### GIVEN REQUEST
Exactly the lines from the start of the data below through the line that contains "co.location = (0, 0, 0);" are to be copied, with pictures left out.

= = = = = = =

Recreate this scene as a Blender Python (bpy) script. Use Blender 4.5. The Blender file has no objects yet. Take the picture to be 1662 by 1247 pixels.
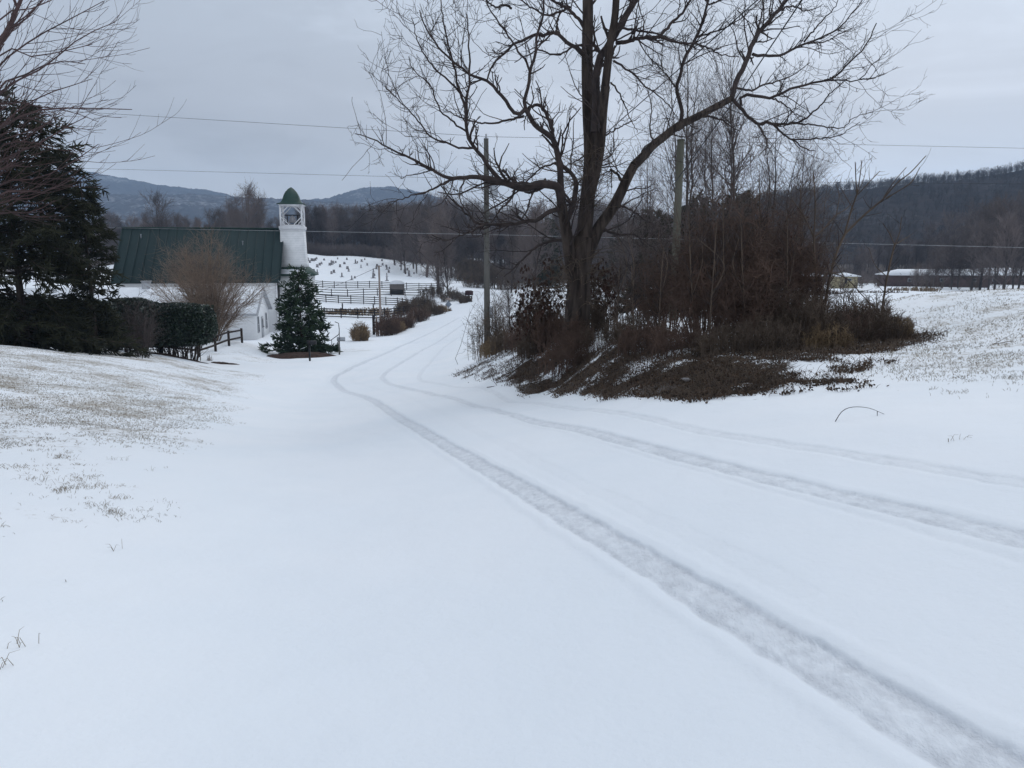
import bpy, math, random
import numpy as np
from mathutils import Vector, Matrix
R_ = math.radians
S = bpy.context.scene
C = S.collection

# ------------------------------------------------------------------ camera, world, sun, exposure
FPX = 1230.0; CX, CY = 831.0, 623.5
PITCH = R_(9.6)
cam = bpy.data.cameras.new('camera'); cam.sensor_width = 36; cam.lens = 36*FPX/1662
cam.clip_start = .1; cam.clip_end = 20000
co = bpy.data.objects.new('camera', cam); C.objects.link(co); S.camera = co
co.location = (0, 0, 0); co.rotation_euler = (R_(90)-PITCH, 0, 0)

SUN_EL, SUN_AZ = R_(48), R_(25)
w = bpy.data.worlds.new("World"); S.world = w; w.use_nodes = True
nt = w.node_tree; nt.nodes.clear()
def N(nt, t, **k):
    n = nt.nodes.new(t)
    for a, v in k.items():
        if a.startswith('i_'):
            n.inputs[a[2:].replace('_', ' ')].default_value = v
        else: setattr(n, a, v)
    return n
def L(nt, a, b): nt.links.new(a, b)
def mth(nt, op, a, b=None, c=None, clamp=False):
    n = nt.nodes.new('ShaderNodeMath'); n.operation = op; n.use_clamp = clamp
    for i, v in enumerate((a, b, c)):
        if v is None: continue
        if isinstance(v, (int, float)): n.inputs[i].default_value = v
        else: nt.links.new(v, n.inputs[i])
    return n.outputs[0]
def mixc(nt, fac, a, b):
    n = nt.nodes.new('ShaderNodeMix'); n.data_type = 'RGBA'
    for s, v in ((n.inputs[0], fac), (n.inputs[6], a), (n.inputs[7], b)):
        if isinstance(v, (int, float)): s.default_value = v
        elif isinstance(v, tuple): s.default_value = (*v[:3], 1)
        else: nt.links.new(v, s)
    return n.outputs[2]
def ramp(nt, fac, stops, interp='LINEAR'):
    n = nt.nodes.new('ShaderNodeValToRGB'); cr = n.color_ramp; cr.interpolation = interp
    while len(cr.elements) > 1: cr.elements.remove(cr.elements[-1])
    for i, (p, c) in enumerate(stops):
        e = cr.elements[0] if i == 0 else cr.elements.new(p)
        e.position = p; c = (c, c, c) if isinstance(c, (int, float)) else c; e.color = (*c[:3], 1)
    nt.links.new(fac, n.inputs[0]); return n.outputs[0]
sky = N(nt, 'ShaderNodeTexSky'); sky.sky_type = 'NISHITA'; sky.sun_disc = False
sky.sun_elevation = SUN_EL; sky.sun_rotation = SUN_AZ; sky.air_density = 1.0; sky.dust_density = 3
skm = N(nt, 'ShaderNodeMix', data_type='RGBA', blend_type='MULTIPLY'); skm.inputs[0].default_value = 1
L(nt, sky.outputs[0], skm.inputs[6]); skm.inputs[7].default_value = (1, 1, 1, 1)
tc = N(nt, 'ShaderNodeTexCoord'); sp = N(nt, 'ShaderNodeSeparateXYZ'); L(nt, tc.outputs['Generated'], sp.inputs[0])
mp = N(nt, 'ShaderNodeMapping'); mp.inputs['Scale'].default_value = (1.6, 1.6, 5.0); L(nt, tc.outputs['Generated'], mp.inputs[0])
nz = N(nt, 'ShaderNodeTexNoise', i_Scale=1.9, i_Detail=6.0, i_Roughness=.55, i_Distortion=.5); L(nt, mp.outputs[0], nz.inputs[0])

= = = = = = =

### COMPLETE OUTPUT
Recreate this scene as a Blender Python (bpy) script. Use Blender 4.5. The Blender file has no objects yet. Take the picture to be 1662 by 1247 pixels.
import bpy, math, random
import numpy as np
from mathutils import Vector, Matrix
R_ = math.radians
S = bpy.context.scene
C = S.collection

# ------------------------------------------------------------------ camera, world, sun, exposure
FPX = 1230.0; CX, CY = 831.0, 623.5
PITCH = R_(9.6)
cam = bpy.data.cameras.new('camera'); cam.sensor_width = 36; cam.lens = 36*FPX/1662
cam.clip_start = .1; cam.clip_end = 20000
co = bpy.data.objects.new('camera', cam); C.objects.link(co); S.camera = co
co.location = (0, 0, 0); co.rotation_euler = (R_(90)-PITCH, 0, 0)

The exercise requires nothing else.